Data like this is why developers seem to have no problem selling townhomes with one stall and secondary suites with zero. The demand for parking is far below supply in almost everywhere in Calgary except a few clusters of higher activity.
The slide definitely peaked my interest for multiple reasons too. The NIMBY people on the call of course dismissed these facts as hearsay and granted the parked car counts do only come from one night of observation but still.

This was the first time I sat in one of these information sessions and for the post part people were quite respectful but one participant did call the presenters arm chair architects because they had "never walked the street".

Some participants would argue more cars in the area makes it less safe, the traffic engineer would point out that more cars parked in the area, making the road smaller, actually would make it safer because smaller roads cause people to drive slower.

For context: the parcel is this one DMAP at 2008 28 AV SW.

Out of context for this thread:

If it goes through it will set a new precedent as it is a three building 18 unit corner development that isn't on any major road in the area like 33/34/26 ave or 20 st. But i did submit comments in support of it because although it's a lot of units it is well scaled for the area.
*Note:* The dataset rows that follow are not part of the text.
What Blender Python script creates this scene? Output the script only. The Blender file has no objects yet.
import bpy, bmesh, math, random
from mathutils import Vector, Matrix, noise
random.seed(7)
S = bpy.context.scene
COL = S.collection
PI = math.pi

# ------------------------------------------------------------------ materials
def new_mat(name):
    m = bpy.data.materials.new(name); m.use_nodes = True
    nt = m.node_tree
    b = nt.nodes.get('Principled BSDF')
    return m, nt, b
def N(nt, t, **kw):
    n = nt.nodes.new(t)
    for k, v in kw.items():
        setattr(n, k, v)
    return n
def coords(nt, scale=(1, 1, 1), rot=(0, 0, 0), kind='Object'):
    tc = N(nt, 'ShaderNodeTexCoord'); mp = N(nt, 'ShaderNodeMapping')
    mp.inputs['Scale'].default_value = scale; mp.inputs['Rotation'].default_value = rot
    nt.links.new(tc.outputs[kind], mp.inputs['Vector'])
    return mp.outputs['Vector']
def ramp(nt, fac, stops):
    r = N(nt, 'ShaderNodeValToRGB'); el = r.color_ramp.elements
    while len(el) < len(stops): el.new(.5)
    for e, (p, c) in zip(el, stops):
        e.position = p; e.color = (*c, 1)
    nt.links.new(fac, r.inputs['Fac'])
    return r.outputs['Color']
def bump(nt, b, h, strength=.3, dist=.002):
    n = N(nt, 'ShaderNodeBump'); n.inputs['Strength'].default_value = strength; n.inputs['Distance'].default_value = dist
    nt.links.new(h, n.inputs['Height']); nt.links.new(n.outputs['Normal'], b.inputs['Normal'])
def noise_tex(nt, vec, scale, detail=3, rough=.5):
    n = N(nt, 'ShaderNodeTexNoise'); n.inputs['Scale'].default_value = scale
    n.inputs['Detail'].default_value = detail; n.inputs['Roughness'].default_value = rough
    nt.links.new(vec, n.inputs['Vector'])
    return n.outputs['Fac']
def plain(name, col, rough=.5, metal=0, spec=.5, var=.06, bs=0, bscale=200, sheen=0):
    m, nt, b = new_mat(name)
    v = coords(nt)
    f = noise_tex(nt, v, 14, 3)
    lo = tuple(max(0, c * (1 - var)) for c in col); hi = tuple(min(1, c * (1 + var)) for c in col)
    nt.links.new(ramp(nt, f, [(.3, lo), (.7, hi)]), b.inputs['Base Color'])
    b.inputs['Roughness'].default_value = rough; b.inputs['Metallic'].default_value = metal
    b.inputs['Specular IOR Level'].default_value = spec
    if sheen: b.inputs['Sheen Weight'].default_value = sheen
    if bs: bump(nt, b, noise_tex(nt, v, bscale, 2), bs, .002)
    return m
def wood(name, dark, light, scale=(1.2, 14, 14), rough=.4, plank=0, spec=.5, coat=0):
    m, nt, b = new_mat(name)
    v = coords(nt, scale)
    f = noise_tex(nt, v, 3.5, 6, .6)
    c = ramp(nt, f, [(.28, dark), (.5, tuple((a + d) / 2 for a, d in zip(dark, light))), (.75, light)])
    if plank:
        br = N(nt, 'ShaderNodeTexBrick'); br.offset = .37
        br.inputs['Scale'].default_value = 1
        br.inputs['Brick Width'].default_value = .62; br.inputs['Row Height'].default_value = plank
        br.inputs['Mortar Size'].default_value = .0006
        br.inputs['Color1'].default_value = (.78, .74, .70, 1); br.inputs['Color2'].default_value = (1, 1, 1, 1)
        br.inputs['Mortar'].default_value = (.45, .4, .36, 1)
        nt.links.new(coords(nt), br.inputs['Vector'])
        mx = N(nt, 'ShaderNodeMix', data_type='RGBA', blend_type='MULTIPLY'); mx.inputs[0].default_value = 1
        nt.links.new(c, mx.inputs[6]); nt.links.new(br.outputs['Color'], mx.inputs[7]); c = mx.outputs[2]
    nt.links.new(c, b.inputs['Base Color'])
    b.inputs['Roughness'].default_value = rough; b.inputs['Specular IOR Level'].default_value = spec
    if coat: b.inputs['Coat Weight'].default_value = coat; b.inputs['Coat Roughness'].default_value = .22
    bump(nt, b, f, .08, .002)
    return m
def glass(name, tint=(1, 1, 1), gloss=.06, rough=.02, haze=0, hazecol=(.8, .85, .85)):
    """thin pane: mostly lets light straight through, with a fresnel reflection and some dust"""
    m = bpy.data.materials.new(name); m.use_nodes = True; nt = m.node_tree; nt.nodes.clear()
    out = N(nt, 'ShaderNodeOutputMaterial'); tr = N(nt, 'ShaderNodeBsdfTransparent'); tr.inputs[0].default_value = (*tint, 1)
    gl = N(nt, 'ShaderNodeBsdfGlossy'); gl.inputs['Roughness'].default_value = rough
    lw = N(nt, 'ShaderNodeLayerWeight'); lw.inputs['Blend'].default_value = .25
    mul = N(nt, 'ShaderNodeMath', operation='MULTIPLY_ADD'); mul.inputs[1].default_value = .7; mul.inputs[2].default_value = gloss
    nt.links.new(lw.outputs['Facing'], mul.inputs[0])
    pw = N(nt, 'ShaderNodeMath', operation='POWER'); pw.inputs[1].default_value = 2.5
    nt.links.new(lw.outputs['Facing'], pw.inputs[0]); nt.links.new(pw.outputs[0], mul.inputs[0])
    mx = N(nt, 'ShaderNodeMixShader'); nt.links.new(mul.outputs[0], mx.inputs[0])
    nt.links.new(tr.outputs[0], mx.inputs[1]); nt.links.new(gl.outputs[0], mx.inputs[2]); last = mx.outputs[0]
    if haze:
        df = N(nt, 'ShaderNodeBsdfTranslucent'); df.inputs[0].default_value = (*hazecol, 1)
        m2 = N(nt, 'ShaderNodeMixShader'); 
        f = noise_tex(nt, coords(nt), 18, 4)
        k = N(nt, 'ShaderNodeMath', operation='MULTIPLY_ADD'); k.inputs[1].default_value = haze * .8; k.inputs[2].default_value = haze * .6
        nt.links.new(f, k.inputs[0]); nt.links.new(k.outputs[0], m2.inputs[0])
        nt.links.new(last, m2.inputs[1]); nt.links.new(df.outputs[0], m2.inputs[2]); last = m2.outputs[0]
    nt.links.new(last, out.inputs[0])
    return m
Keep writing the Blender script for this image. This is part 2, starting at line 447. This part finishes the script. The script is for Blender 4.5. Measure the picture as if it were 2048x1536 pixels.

Big thing with this one that it's a rental, the single-family home owners did not like that. And there was a lot of anti-renter innuendo that essentially added up to: Renters do not belong on this street.
 
Related to recent discussion here if not the title of this thread:
Found this in the Sirocco ASP from Foothills County:
1682185261532.png

These road layouts are truly horrid for transit and I hope they get re-examined now that the city is applying annex the lands in Cell 2 and 3.